_Stated task_.
Transcribe every line, keeping it exact.
_ _ _ _
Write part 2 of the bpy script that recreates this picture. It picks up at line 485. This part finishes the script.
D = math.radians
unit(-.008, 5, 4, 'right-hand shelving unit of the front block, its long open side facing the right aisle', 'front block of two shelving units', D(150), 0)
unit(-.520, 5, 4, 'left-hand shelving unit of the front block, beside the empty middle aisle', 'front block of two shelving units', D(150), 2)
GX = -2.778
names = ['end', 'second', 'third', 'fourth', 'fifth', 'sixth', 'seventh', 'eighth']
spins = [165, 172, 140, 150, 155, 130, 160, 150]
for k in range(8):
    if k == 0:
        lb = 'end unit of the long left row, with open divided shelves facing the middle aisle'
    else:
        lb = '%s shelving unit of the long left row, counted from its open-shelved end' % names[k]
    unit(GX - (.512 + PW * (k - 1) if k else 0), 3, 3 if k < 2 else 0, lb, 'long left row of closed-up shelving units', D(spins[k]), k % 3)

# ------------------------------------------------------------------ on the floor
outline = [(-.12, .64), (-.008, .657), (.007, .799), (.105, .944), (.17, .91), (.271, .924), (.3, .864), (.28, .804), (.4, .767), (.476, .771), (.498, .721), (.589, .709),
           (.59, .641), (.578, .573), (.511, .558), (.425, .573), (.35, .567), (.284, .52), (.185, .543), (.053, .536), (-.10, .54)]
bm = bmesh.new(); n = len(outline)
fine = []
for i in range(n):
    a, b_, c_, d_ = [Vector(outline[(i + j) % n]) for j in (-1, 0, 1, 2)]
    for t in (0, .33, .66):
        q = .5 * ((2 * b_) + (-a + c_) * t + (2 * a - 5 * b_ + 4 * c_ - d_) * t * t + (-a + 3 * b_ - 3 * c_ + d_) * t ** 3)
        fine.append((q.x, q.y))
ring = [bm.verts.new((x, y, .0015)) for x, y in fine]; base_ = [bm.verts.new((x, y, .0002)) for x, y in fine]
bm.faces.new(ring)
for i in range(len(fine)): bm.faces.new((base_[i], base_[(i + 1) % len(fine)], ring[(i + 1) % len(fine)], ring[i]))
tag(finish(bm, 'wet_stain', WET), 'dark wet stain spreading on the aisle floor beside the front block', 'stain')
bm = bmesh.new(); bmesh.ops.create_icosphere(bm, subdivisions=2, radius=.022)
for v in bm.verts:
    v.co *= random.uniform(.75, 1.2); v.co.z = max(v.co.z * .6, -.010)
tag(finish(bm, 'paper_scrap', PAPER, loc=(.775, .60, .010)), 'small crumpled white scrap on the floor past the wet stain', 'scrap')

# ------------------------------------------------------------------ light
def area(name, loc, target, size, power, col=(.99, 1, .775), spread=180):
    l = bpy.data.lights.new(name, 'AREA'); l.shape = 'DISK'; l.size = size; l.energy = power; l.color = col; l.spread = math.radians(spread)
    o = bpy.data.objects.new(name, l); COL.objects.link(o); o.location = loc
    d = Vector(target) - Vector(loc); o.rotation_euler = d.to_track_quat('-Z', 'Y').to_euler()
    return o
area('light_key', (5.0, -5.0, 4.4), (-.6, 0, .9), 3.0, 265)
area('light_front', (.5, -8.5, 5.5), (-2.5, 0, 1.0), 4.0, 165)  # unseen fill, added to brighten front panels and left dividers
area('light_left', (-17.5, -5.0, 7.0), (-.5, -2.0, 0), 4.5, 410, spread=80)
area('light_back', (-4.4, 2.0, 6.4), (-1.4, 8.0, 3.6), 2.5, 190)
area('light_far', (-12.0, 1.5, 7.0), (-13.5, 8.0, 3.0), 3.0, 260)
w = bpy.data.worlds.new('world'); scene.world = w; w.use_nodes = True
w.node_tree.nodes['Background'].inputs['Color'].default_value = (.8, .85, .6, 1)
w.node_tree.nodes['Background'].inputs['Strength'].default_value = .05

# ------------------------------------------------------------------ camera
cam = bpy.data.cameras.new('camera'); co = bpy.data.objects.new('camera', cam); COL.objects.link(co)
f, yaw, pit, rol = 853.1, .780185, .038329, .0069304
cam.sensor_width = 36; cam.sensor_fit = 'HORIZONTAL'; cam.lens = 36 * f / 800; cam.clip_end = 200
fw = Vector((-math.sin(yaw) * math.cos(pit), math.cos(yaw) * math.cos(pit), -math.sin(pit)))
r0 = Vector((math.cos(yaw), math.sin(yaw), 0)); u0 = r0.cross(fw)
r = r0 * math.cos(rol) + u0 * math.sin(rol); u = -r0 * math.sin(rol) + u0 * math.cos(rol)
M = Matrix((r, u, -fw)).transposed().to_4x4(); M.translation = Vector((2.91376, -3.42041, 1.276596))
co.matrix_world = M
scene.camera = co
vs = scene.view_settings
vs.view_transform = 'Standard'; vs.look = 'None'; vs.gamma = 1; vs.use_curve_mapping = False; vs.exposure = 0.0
_ _ _ _
_Finished exercise_.
Write part 2 of the bpy script that recreates this picture. It picks up at line 485. This part finishes the script.
D = math.radians
unit(-.008, 5, 4, 'right-hand shelving unit of the front block, its long open side facing the right aisle', 'front block of two shelving units', D(150), 0)
unit(-.520, 5, 4, 'left-hand shelving unit of the front block, beside the empty middle aisle', 'front block of two shelving units', D(150), 2)
GX = -2.778
names = ['end', 'second', 'third', 'fourth', 'fifth', 'sixth', 'seventh', 'eighth']
spins = [165, 172, 140, 150, 155, 130, 160, 150]
for k in range(8):
    if k == 0:
        lb = 'end unit of the long left row, with open divided shelves facing the middle aisle'
    else:
        lb = '%s shelving unit of the long left row, counted from its open-shelved end' % names[k]
    unit(GX - (.512 + PW * (k - 1) if k else 0), 3, 3 if k < 2 else 0, lb, 'long left row of closed-up shelving units', D(spins[k]), k % 3)

# ------------------------------------------------------------------ on the floor
outline = [(-.12, .64), (-.008, .657), (.007, .799), (.105, .944), (.17, .91), (.271, .924), (.3, .864), (.28, .804), (.4, .767), (.476, .771), (.498, .721), (.589, .709),
           (.59, .641), (.578, .573), (.511, .558), (.425, .573), (.35, .567), (.284, .52), (.185, .543), (.053, .536), (-.10, .54)]
bm = bmesh.new(); n = len(outline)
fine = []
for i in range(n):
    a, b_, c_, d_ = [Vector(outline[(i + j) % n]) for j in (-1, 0, 1, 2)]
    for t in (0, .33, .66):
        q = .5 * ((2 * b_) + (-a + c_) * t + (2 * a - 5 * b_ + 4 * c_ - d_) * t * t + (-a + 3 * b_ - 3 * c_ + d_) * t ** 3)
        fine.append((q.x, q.y))
ring = [bm.verts.new((x, y, .0015)) for x, y in fine]; base_ = [bm.verts.new((x, y, .0002)) for x, y in fine]
bm.faces.new(ring)
for i in range(len(fine)): bm.faces.new((base_[i], base_[(i + 1) % len(fine)], ring[(i + 1) % len(fine)], ring[i]))
tag(finish(bm, 'wet_stain', WET), 'dark wet stain spreading on the aisle floor beside the front block', 'stain')
bm = bmesh.new(); bmesh.ops.create_icosphere(bm, subdivisions=2, radius=.022)
for v in bm.verts:
    v.co *= random.uniform(.75, 1.2); v.co.z = max(v.co.z * .6, -.010)
tag(finish(bm, 'paper_scrap', PAPER, loc=(.775, .60, .010)), 'small crumpled white scrap on the floor past the wet stain', 'scrap')

# ------------------------------------------------------------------ light
def area(name, loc, target, size, power, col=(.99, 1, .775), spread=180):
    l = bpy.data.lights.new(name, 'AREA'); l.shape = 'DISK'; l.size = size; l.energy = power; l.color = col; l.spread = math.radians(spread)
    o = bpy.data.objects.new(name, l); COL.objects.link(o); o.location = loc
    d = Vector(target) - Vector(loc); o.rotation_euler = d.to_track_quat('-Z', 'Y').to_euler()
    return o
area('light_key', (5.0, -5.0, 4.4), (-.6, 0, .9), 3.0, 265)
area('light_front', (.5, -8.5, 5.5), (-2.5, 0, 1.0), 4.0, 165)  # unseen fill, added to brighten front panels and left dividers
area('light_left', (-17.5, -5.0, 7.0), (-.5, -2.0, 0), 4.5, 410, spread=80)
area('light_back', (-4.4, 2.0, 6.4), (-1.4, 8.0, 3.6), 2.5, 190)
area('light_far', (-12.0, 1.5, 7.0), (-13.5, 8.0, 3.0), 3.0, 260)
w = bpy.data.worlds.new('world'); scene.world = w; w.use_nodes = True
w.node_tree.nodes['Background'].inputs['Color'].default_value = (.8, .85, .6, 1)
w.node_tree.nodes['Background'].inputs['Strength'].default_value = .05

# ------------------------------------------------------------------ camera
cam = bpy.data.cameras.new('camera'); co = bpy.data.objects.new('camera', cam); COL.objects.link(co)
f, yaw, pit, rol = 853.1, .780185, .038329, .0069304
cam.sensor_width = 36; cam.sensor_fit = 'HORIZONTAL'; cam.lens = 36 * f / 800; cam.clip_end = 200
fw = Vector((-math.sin(yaw) * math.cos(pit), math.cos(yaw) * math.cos(pit), -math.sin(pit)))
r0 = Vector((math.cos(yaw), math.sin(yaw), 0)); u0 = r0.cross(fw)
r = r0 * math.cos(rol) + u0 * math.sin(rol); u = -r0 * math.sin(rol) + u0 * math.cos(rol)
M = Matrix((r, u, -fw)).transposed().to_4x4(); M.translation = Vector((2.91376, -3.42041, 1.276596))
co.matrix_world = M
scene.camera = co
vs = scene.view_settings
vs.view_transform = 'Standard'; vs.look = 'None'; vs.gamma = 1; vs.use_curve_mapping = False; vs.exposure = 0.0